Effective cost controls create significant opportunities for a business.

Pay down debt: Paying off debt is always a good move. A lower debt load reduces the ratio of debt to equity.

Improve creditworthiness: A lower debt-to-equity ratio improves the financial strength of the firm and increases its credit rating.

Purchase better equipment: With better profits, an owner can buy more efficient and updated equipment. It could be high-speed manufacturing machines or better computers and software for the office.

Reduce repair and maintenance costs: New equipment needs less maintenance: You will spend less money on repairing old equipment that breaks down.

Increase budgets for marketing and advertising: A more efficient operation generates more funds for aggressive sales campaigns. More sales and new equipment lead to better profits.

Improve your competitive advantage: For a company to stay in business, it needs to maintain an efficient operation, which gives it a competitive advantage. This means more investment in better capital equipment, and increased productivity from employees.

Employees are Affected, Too

Improve productivity: Employees will generally do what you tell them to do. But they need direction. Cost controls give employees guidelines and objectives on how well they need to perform their jobs.

Create culture to control costs: When employees are given the directives to control costs, it becomes a mantra for the entire company. Costs controls create a mindset for employees to find ways to eliminate waste.

Increase pay for employees: With better profits, the owner has more flexibility to increase wages for employees.

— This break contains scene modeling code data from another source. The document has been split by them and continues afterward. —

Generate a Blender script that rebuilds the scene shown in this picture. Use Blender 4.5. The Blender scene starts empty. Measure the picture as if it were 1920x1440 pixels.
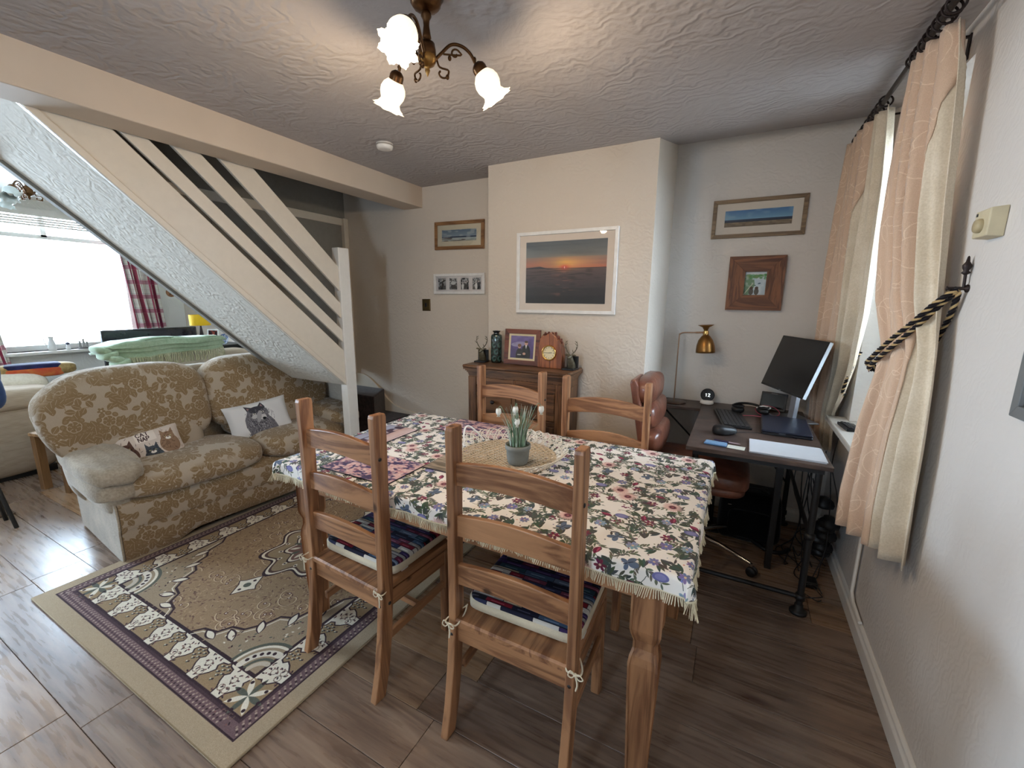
import bpy, math, random
import numpy as np
from mathutils import Vector, Matrix
random.seed(7); rng = np.random.default_rng(7)
PI = math.pi
sc = bpy.context.scene
COL = sc.collection

# ---------------------------------------------------------------- camera
cam = bpy.data.cameras.new('camera')
cam.sensor_fit = 'HORIZONTAL'; cam.sensor_width = 36.0
cam.lens = 36.0 * 796.162 / 1920.0
cam.clip_start = 0.02; cam.clip_end = 100
camo = bpy.data.objects.new('camera', cam); COL.objects.link(camo)
yaw, pitch, roll = 0.486216234, 0.192609567, 0.00918273836
fw = Vector((-math.sin(yaw)*math.cos(pitch), math.cos(yaw)*math.cos(pitch), -math.sin(pitch)))
r0 = Vector((math.cos(yaw), math.sin(yaw), 0)); u0 = r0.cross(fw)
rr = math.cos(roll)*r0 + math.sin(roll)*u0; uu = -math.sin(roll)*r0 + math.cos(roll)*u0
M = Matrix((rr, uu, -fw)).transposed().to_4x4(); M.translation = Vector((0, 0, 1.45))
camo.matrix_world = M
sc.camera = camo

# ---------------------------------------------------------------- world, exposure
sc.view_settings.view_transform = 'Standard'; sc.view_settings.look = 'None'
sc.view_settings.gamma = 1.0; sc.view_settings.use_curve_mapping = False
sc.view_settings.exposure = 0.5
wd = bpy.data.worlds.new('sky'); sc.world = wd; wd.use_nodes = True
wb = wd.node_tree.nodes['Background']
wb.inputs['Color'].default_value = (0.62, 0.80, 1.0, 1); wb.inputs['Strength'].default_value = 30.0
sc.cycles.max_bounces = 8; sc.cycles.diffuse_bounces = 5; sc.cycles.glossy_bounces = 4
sc.cycles.transparent_max_bounces = 12
sc.cycles.sample_clamp_indirect = 6.0
sc.cycles.use_denoising = True
LIGHTS = []
def portal(loc, rot, sx, sy):
    l = bpy.data.lights.new('window_portal', 'AREA'); l.shape = 'RECTANGLE'; l.size = sx; l.size_y = sy
    l.cycles.is_portal = True
    o = bpy.data.objects.new('window_portal', l); o.location = loc; o.rotation_euler = rot; COL.objects.link(o)
portal((0.80, 2.515, 1.53), (0, PI/2, 0), 1.46, 0.83)        # daylight through the dining room window
portal((-6.09, 1.80, 1.60), (0, -PI/2, 0), 1.34, 1.1)       # daylight through the front room window
portal((-1.05, -1.69, 1.55), (PI/2, 0, 0), .44, .8)        # sky light through the fill window added behind the camera
portal((-6.09, -0.30, 1.60), (0, -PI/2, 0), 1.34, 2.0)      # sky light through the added, unseen front room window

# ---------------------------------------------------------------- mesh helpers
class MB:
    def __init__(s): s.v = []; s.f = []; s.m = []; s.uv = []; s.smooth = []
    def add(s, vs, fs, mi=0, uvs=None, smooth=False, T=None):
        b = len(s.v)
        if T is not None: vs = [tuple(T @ Vector(v)) for v in vs]
        s.v += [tuple(v) for v in vs]
        for k, f in enumerate(fs):
            s.f.append([b+i for i in f]); s.m.append(mi); s.smooth.append(smooth)
            s.uv.append(uvs[k] if uvs else None)
        return s
    def box(s, x0, x1, y0, y1, z0, z1, mi=0, T=None, bev=0.0):
        if bev <= 0:
            vs = [(x0,y0,z0),(x1,y0,z0),(x1,y1,z0),(x0,y1,z0),(x0,y0,z1),(x1,y0,z1),(x1,y1,z1),(x0,y1,z1)]
            fs = [(3,2,1,0),(4,5,6,7),(0,1,5,4),(1,2,6,5),(2,3,7,6),(3,0,4,7)]
            return s.add(vs, fs, mi, T=T)
        b = min(bev, (x1-x0)/2.01, (y1-y0)/2.01, (z1-z0)/2.01)
        vs = []; idx = {}
        X, Y, Z = (x0, x1), (y0, y1), (z0, z1)
        for i in (0,1):
            for j in (0,1):
                for k in (0,1):
                    sx, sy, sz = (1,-1)[i], (1,-1)[j], (1,-1)[k]
                    idx[i,j,k,'x'] = len(vs); vs.append((X[i], Y[j]+sy*b, Z[k]+sz*b))
                    idx[i,j,k,'y'] = len(vs); vs.append((X[i]+sx*b, Y[j], Z[k]+sz*b))
                    idx[i,j,k,'z'] = len(vs); vs.append((X[i]+sx*b, Y[j]+sy*b, Z[k]))
        fs = []
        for i in (0,1): fs.append([idx[i,0,0,'x'], idx[i,1,0,'x'], idx[i,1,1,'x'], idx[i,0,1,'x']][::(-1 if i==0 else 1)])
        for j in (0,1): fs.append([idx[0,j,0,'y'], idx[1,j,0,'y'], idx[1,j,1,'y'], idx[0,j,1,'y']][::(1 if j==0 else -1)])
        for k in (0,1): fs.append([idx[0,0,k,'z'], idx[1,0,k,'z'], idx[1,1,k,'z'], idx[0,1,k,'z']][::(-1 if k==0 else 1)])
        for i in (0,1):
            for j in (0,1): fs.append([idx[i,j,0,'x'], idx[i,j,0,'y'], idx[i,j,1,'y'], idx[i,j,1,'x']])
        for i in (0,1):
            for k in (0,1): fs.append([idx[i,0,k,'x'], idx[i,0,k,'z'], idx[i,1,k,'z'], idx[i,1,k,'x']])
        for j in (0,1):
            for k in (0,1): fs.append([idx[0,j,k,'y'], idx[0,j,k,'z'], idx[1,j,k,'z'], idx[1,j,k,'y']])
        for i in (0,1):
            for j in (0,1):
                for k in (0,1): fs.append([idx[i,j,k,'x'], idx[i,j,k,'y'], idx[i,j,k,'z']])
        return s.add(vs, fs, mi, T=T)
    def prism(s, pts, a, b, axis='x', mi=0, T=None, smooth=False):
        """extrude a 2D outline; axis x: pts=(y,z), y: (x,z), z: (x,y)"""
        def P(p, t): return {'x': (t,p[0],p[1]), 'y': (p[0],t,p[1]), 'z': (p[0],p[1],t)}[axis]
        n = len(pts); vs = [P(p,a) for p in pts]+[P(p,b) for p in pts]
        fs = [list(range(n))[::-1], list(range(n,2*n))]
        side = [(i,(i+1)%n,n+(i+1)%n,n+i) for i in range(n)]
        if smooth: s.add(vs, fs, mi, T=T); s.add(vs, side, mi, T=T, smooth=True)
        else: s.add(vs, fs+side, mi, T=T)
        return s
    def tube(s, pts, r, n=8, mi=0, T=None, cap=True, closed=False, twist=None):
        P = [Vector(p) for p in pts]; m = len(P)
        R = r if isinstance(r, (list, tuple, np.ndarray)) else [r]*m
        vs = []; up = None
        for i in range(m):
            if closed: t = P[(i+1)%m]-P[i-1]
            else: t = P[min(i+1,m-1)]-P[max(i-1,0)]
            t = t.normalized() if t.length > 1e-9 else Vector((0,0,1))
            if up is None:
                up = Vector((0,0,1)) if abs(t.z) < .9 else Vector((1,0,0))
            a = (up - t*up.dot(t))
            a = a.normalized() if a.length > 1e-6 else t.orthogonal().normalized()
            b = t.cross(a); up = a
            for k in range(n):
                th = 2*PI*k/n
                vs.append(tuple(P[i]+float(R[i])*(math.cos(th)*a+math.sin(th)*b)))
        fs = []
        for i in range(m if closed else m-1):
            j = (i+1) % m
            for k in range(n):
                fs.append((i*n+k, i*n+(k+1)%n, j*n+(k+1)%n, j*n+k))
        s.add(vs, fs, mi, smooth=True, T=T)
        if cap and not closed:
            s.add(vs[:n], [list(range(n))[::-1]], mi, T=T); s.add(vs[-n:], [list(range(n))], mi, T=T)
        return s
    def lathe(s, prof, n=24, c=(0,0,0), mi=0, T=None, cap=False, smooth=True, rmod=None):
        """prof = [(r,z)...]"""
        vs = []
        for (r,z) in prof:
            for k in range(n):
                th = 2*PI*k/n; q = r*(rmod(th,z) if rmod else 1)
                vs.append((c[0]+q*math.cos(th), c[1]+q*math.sin(th), c[2]+z))
        fs = []
        for i in range(len(prof)-1):
            for k in range(n): fs.append((i*n+k, i*n+(k+1)%n, (i+1)*n+(k+1)%n, (i+1)*n+k))
        s.add(vs, fs, mi, smooth=smooth, T=T)
        if cap:
            s.add(vs[:n], [list(range(n))[::-1]], mi, T=T); s.add(vs[-n:], [list(range(n))], mi, T=T)
        return s
    def grid(s, fn, nu, nv, mi=0, uvfn=None, smooth=True, closeu=False, T=None, flip=False):
        vs = [fn(i/(nu if closeu else nu-1), j/(nv-1)) for i in range(nu) for j in range(nv)]
        fs = []; uvs = []
        for i in range(nu if closeu else nu-1):
            for j in range(nv-1):
                q = [i*nv+j, ((i+1)%nu)*nv+j, ((i+1)%nu)*nv+j+1, i*nv+j+1]
                uv = [(i,j),(i+1,j),(i+1,j+1),(i,j+1)]
                if flip: q = q[::-1]; uv = uv[::-1]
                fs.append(q)
                uvs.append([uvfn(a/(nu if closeu else nu-1), b/(nv-1)) for a,b in uv] if uvfn else None)
        return s.add(vs, fs, mi, uvs, smooth, T)
    def ell(s, c, r, n=16, m=10, p=1.0, mi=0, T=None, fn=None):
        """superellipsoid (p<1 = boxier)"""
        def sg(a, e): return math.copysign(abs(a)**e, a)
        def f(u, v):
            th = 2*PI*u; ph = -PI/2+PI*v
            x = sg(math.cos(ph),p)*sg(math.cos(th),p); y = sg(math.cos(ph),p)*sg(math.sin(th),p); z = sg(math.sin(ph),p)
            if fn: x, y, z = fn(x, y, z)
            return (c[0]+r[0]*x, c[1]+r[1]*y, c[2]+r[2]*z)
        return s.grid(f, n, m, mi, closeu=True, T=T)
    def build(s, name, mats, parent=None, loc=None, rot=None, bevel=0, subsurf=0, auto=False):
        me = bpy.data.meshes.new(name)
        me.from_pydata(s.v, [], s.f); 
        if not isinstance(mats, (list, tuple)): mats = [mats]
        for m in mats: me.materials.append(m)
        me.polygons.foreach_set('material_index', s.m)
        me.polygons.foreach_set('use_smooth', s.smooth)
        if any(u is not None for u in s.uv):
            L = me.uv_layers.new(name='uv').data; k = 0
            for f, u in zip(s.f, s.uv):
                for q in range(len(f)):
                    if u is not None: L[k].uv = u[q]
                    k += 1
        me.validate(); me.update()
        o = bpy.data.objects.new(name, me); COL.objects.link(o)
        if loc is not None: o.location = loc
        if rot is not None: o.rotation_euler = rot
        if parent is not None: o.parent = parent
        if bevel:
            b = o.modifiers.new('bevel', 'BEVEL'); b.width = bevel; b.segments = 2; b.limit_method = 'ANGLE'; b.angle_limit = .6
        if subsurf:
            b = o.modifiers.new('subsurf', 'SUBSURF'); b.levels = subsurf; b.render_levels = subsurf
        return o

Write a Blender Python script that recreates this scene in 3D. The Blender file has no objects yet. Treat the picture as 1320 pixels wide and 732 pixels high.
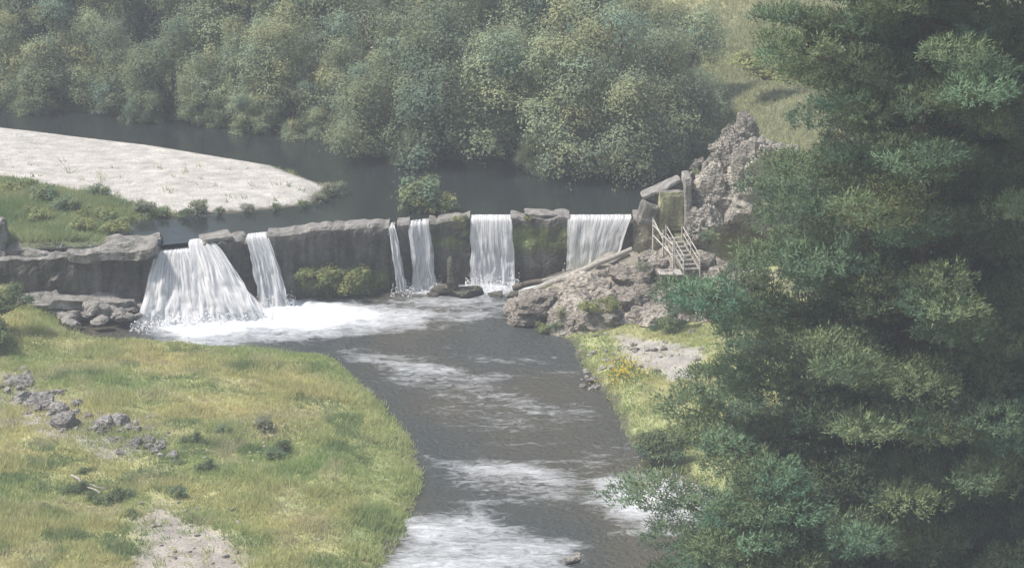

Better employee morale: When employees are focused on cost controls, and they see the results of their efforts in their paychecks, morale is improved, and they enjoy coming to work. Employee turnover goes down.

Hire better employees: Firms that can pay higher wages are able to attract better employees.

Aid to Planning

Create budgets: Cost controls are the foundation for creating budgets. They detail how the company intends to make a profit.

Allocate responsibility for cost controls: A budget defines the costs of the company's operations and identifies who is responsible for making sure that actual costs are in line with the budget.

Better records: You can't determine costs without having good records that produce accurate data. Setting up cost controls forces bookkeepers and accountants to put out the most precise information.

Measurement of Performance

Key performance indicators are drawn from the budget for specific areas of cost controls. This enables the owner to periodically check on the performance of the business to make sure it is functioning in compliance with the budget. If so, then the intended profit objective will be reached.

Cost controls are an essential function for all small business owners. Every business should start the year with a profit plan, and everyone needs to understand their role in achieving that profit objective. Cost controls are the mechanisms that an owner can use to monitor the performance of the business and improve its operations.

🛑Cost Control

Cost control involves targeted expenditure reductions in order to increase profits. Implementing this level of control can have a profoundly positive impact on profits over the long term. The following four steps are associated with cost control:

  1. Create a baseline. Establish a standard or baseline against which actual costs are to be compared. These standards may be based on historical results, a reasonable improvement on historical results, or the theoretically best attainable cost performance. The middle alternative is generally considered to yield the best results, since it sets an achievable standard.

  2. Calculate a variance. Calculate the variance between actual results and the standard or baseline noted in the first step. Particular emphasis is placed on the detection of unfavorable variances, which are those actual costs that are higher than expected. If a variance is immaterial, it may not be worthwhile to report the item to management.

  3. Investigate variances. Conduct a detailed drill-down into the actual cost information to ascertain the reason for an unfavorable variance.

  4. Take action. Based on the information found in the preceding step, recommend to management whatever corrective actions are needed to reduce the risk of continued unfavorable cost variances.